17.YÜZYIL
NEF’İ
Divan şiirinin en başarılı ve ünlü kaside şairidir. Gazelleri de başarılıdır. Hiciv türünde en usta şairdir. Hemen hemen hicvetmediği kimse yok gibidir. 1635’te İstanbul’da yazdığı ağır hicivler yüzünden Vezir Bayram Paşa’nın emriyle saray odunluğunda boğdurularak cesedi denize atılmıştır.
Şair olarak IV. Murad’ın ilgisini çekmiştir. Mübalağalı hicivleri onun şiirinin anahtarıdır. Dili oldukça ağırdır, hayalleri geniştir. Ahenge önem verir. Din-dışı konuları işlemiş, mesnevi yazmamıştır. Farsça ve Türkçe iki divanı vardır. Hicivlerini “Siham-ı Kaza”(Kaza okları) adlı eserde toplamıştır. Ölümü üzerine şu şiir yazılmıştır:
Gökten nazire indi Siham-ı Kazasına
Nef’i diliyle uğradı Hakk’ın belasına
NABİ
Düşünce şiirinde çığır açmış bir şairdir. Onun şiirlerine hikemi şiir adı verilir. Hikemi şiir, içinde hikmetli, didaktik ve darb-ı mesel(atasözü) tadında sözlerin geçtiği şiirdir.

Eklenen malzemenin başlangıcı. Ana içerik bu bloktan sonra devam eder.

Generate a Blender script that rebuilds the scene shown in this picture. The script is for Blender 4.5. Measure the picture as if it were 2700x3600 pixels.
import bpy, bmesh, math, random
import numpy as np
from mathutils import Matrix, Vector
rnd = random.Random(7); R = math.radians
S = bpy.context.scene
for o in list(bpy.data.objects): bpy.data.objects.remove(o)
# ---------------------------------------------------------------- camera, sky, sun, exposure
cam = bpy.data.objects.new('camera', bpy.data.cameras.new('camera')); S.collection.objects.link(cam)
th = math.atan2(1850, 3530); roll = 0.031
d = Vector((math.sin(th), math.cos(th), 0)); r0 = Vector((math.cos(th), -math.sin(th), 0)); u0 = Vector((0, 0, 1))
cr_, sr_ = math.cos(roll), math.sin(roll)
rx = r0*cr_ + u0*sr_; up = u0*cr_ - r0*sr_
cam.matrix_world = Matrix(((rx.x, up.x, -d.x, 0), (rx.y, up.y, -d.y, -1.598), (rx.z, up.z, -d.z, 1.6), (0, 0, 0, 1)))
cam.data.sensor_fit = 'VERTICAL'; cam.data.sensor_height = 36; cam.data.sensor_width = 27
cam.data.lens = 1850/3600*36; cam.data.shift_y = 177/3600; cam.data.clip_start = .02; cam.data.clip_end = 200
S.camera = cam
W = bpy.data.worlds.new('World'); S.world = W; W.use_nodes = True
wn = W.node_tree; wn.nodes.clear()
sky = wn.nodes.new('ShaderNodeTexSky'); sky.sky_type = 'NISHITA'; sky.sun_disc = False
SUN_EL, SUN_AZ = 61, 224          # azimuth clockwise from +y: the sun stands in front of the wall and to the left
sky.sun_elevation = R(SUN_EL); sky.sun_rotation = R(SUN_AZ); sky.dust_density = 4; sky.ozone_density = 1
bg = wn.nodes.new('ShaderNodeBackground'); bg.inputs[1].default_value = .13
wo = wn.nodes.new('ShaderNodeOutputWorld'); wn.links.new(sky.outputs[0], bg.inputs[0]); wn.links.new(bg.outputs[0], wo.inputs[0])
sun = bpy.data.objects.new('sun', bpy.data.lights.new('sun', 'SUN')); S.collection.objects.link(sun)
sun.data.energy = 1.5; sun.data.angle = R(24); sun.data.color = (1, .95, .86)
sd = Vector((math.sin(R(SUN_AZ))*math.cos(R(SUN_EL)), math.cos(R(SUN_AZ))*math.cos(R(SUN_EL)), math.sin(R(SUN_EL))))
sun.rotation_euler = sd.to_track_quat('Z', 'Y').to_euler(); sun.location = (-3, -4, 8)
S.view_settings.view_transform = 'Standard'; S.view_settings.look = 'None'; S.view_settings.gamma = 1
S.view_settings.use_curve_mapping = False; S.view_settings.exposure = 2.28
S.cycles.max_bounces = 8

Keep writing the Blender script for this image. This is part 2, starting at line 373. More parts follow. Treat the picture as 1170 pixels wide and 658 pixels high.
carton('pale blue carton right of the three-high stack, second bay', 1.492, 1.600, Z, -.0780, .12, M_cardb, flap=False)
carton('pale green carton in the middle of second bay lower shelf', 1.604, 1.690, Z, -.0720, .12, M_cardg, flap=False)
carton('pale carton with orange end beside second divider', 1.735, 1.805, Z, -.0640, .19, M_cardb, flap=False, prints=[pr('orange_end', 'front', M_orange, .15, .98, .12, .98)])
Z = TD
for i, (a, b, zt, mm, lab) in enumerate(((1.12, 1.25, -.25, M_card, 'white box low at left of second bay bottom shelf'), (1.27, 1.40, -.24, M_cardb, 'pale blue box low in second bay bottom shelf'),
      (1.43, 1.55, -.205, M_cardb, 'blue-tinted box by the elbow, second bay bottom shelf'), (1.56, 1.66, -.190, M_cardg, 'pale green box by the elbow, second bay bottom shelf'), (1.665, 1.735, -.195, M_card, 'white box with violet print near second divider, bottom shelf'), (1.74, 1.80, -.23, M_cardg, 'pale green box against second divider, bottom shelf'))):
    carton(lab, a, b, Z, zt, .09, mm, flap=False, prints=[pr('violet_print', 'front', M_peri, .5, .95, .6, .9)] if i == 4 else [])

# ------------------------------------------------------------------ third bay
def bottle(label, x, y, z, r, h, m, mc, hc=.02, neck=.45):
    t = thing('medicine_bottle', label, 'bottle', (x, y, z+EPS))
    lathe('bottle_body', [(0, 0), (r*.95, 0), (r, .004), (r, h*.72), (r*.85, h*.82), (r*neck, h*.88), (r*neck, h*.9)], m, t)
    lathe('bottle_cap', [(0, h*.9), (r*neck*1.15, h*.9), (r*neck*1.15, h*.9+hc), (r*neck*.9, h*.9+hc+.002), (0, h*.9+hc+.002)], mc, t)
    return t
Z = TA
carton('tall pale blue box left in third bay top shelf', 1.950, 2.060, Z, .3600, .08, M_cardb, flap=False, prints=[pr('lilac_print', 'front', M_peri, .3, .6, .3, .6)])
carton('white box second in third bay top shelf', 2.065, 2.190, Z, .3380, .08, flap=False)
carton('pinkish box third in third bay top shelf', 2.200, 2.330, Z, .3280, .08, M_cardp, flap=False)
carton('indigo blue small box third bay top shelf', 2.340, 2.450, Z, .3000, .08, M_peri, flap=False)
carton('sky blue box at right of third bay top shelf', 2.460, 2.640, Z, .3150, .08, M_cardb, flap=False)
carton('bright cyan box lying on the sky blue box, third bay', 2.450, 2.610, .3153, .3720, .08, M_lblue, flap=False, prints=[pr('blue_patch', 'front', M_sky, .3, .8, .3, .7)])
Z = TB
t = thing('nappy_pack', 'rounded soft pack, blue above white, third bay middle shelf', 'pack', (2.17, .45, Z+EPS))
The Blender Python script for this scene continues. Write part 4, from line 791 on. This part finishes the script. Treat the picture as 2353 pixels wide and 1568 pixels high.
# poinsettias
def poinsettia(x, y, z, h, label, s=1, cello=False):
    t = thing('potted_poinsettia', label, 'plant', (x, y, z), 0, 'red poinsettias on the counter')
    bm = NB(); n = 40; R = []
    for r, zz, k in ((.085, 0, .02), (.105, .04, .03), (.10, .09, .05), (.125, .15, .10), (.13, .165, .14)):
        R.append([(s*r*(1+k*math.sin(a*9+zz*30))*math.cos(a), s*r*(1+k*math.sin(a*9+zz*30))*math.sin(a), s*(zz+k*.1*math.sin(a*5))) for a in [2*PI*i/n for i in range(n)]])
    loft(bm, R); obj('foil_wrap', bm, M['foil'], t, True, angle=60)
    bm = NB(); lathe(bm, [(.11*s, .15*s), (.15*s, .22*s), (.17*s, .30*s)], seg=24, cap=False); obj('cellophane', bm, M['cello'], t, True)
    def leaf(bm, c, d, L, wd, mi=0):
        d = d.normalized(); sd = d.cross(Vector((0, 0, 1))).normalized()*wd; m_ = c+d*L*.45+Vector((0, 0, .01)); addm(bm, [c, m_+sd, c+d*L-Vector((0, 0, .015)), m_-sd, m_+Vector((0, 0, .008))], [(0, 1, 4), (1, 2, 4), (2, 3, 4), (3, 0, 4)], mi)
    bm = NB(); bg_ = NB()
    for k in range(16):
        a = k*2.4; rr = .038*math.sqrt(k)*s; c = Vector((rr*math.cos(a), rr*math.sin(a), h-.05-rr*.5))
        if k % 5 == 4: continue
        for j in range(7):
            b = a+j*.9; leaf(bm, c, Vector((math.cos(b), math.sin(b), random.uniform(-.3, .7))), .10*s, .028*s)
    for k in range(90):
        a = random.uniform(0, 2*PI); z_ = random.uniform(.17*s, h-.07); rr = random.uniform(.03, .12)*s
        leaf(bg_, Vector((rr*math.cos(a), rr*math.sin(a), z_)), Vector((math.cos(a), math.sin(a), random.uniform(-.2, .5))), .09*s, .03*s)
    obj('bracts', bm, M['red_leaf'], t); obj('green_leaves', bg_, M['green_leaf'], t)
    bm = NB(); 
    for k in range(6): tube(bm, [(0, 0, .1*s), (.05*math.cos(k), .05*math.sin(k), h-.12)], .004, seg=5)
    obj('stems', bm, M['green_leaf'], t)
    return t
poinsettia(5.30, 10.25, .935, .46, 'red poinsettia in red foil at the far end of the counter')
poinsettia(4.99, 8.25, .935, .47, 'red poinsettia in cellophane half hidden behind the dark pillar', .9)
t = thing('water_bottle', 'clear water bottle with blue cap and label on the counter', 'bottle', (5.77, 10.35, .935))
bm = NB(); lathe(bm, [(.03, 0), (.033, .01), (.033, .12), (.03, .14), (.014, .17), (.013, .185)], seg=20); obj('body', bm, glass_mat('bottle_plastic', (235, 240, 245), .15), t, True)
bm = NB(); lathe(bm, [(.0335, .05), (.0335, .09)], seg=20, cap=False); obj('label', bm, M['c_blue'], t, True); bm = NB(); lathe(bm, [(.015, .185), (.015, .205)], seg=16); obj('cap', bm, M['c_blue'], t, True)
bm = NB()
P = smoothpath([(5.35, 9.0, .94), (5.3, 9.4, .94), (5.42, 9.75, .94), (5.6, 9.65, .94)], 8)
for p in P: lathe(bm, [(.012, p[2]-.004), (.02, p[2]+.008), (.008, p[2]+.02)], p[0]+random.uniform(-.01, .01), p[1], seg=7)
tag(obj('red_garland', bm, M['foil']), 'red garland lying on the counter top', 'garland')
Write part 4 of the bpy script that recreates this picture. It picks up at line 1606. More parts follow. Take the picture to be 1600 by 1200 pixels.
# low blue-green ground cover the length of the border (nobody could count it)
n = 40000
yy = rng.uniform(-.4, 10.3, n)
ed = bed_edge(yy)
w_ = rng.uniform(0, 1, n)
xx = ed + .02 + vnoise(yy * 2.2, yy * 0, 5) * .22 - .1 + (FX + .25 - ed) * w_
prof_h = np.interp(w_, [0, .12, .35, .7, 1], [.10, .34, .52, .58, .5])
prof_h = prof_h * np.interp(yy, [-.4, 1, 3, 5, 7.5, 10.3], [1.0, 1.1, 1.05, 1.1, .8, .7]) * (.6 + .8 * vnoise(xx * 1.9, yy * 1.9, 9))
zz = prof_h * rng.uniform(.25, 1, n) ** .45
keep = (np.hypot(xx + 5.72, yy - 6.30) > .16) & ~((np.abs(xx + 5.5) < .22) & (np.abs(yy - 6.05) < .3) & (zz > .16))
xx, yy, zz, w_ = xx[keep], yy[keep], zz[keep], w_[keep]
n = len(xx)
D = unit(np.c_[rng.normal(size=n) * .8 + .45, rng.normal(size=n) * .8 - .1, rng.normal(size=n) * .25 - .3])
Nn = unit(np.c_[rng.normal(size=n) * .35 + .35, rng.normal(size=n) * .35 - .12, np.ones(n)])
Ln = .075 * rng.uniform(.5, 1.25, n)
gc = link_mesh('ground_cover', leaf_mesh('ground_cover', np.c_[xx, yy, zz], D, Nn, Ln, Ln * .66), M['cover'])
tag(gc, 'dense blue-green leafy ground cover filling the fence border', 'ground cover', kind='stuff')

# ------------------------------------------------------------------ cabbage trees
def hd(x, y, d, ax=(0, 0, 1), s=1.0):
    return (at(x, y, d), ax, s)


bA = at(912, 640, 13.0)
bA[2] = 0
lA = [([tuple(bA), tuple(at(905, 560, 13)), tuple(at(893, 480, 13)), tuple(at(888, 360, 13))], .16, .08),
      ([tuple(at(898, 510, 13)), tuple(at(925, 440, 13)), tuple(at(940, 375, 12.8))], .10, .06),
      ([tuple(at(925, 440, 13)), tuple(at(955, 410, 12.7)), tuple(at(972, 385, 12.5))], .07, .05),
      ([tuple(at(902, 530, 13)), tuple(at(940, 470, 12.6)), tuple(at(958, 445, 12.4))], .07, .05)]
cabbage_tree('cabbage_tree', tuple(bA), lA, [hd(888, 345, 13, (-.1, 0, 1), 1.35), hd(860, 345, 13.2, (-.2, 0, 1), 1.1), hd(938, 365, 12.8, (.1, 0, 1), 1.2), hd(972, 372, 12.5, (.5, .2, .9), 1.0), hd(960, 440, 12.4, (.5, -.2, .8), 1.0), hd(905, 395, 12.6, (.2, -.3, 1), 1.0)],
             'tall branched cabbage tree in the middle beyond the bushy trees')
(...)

Onun gazellerine hikemi gazeller denmesinin sebebi budur.
Dili sadedir.
Türkçe Divan dışındaki eserleri şunlardır:
1.Hayriyye: Oğlu Ebu’l-Hayr Mehmed’e öğüt vermek için yazdığı didaktik bir mesnevidir.
2.Hayrabad: Aşk konulu bir mesnevidir.
3.Surname: Edirne’de gördüğü bir sünnet düğününü anlatan eserdir. Şehzadelerin sünnetidir.
4.Tuhfetü’l-Harameyn: Nâbî'nin, 1089(1678) yılında hacca gidişinden tam beş yıl sonra, 1094(1683) yılında yazdığı bu eseri, XVII. yüzyıl süslü nesrinin önemli örneklerindendir.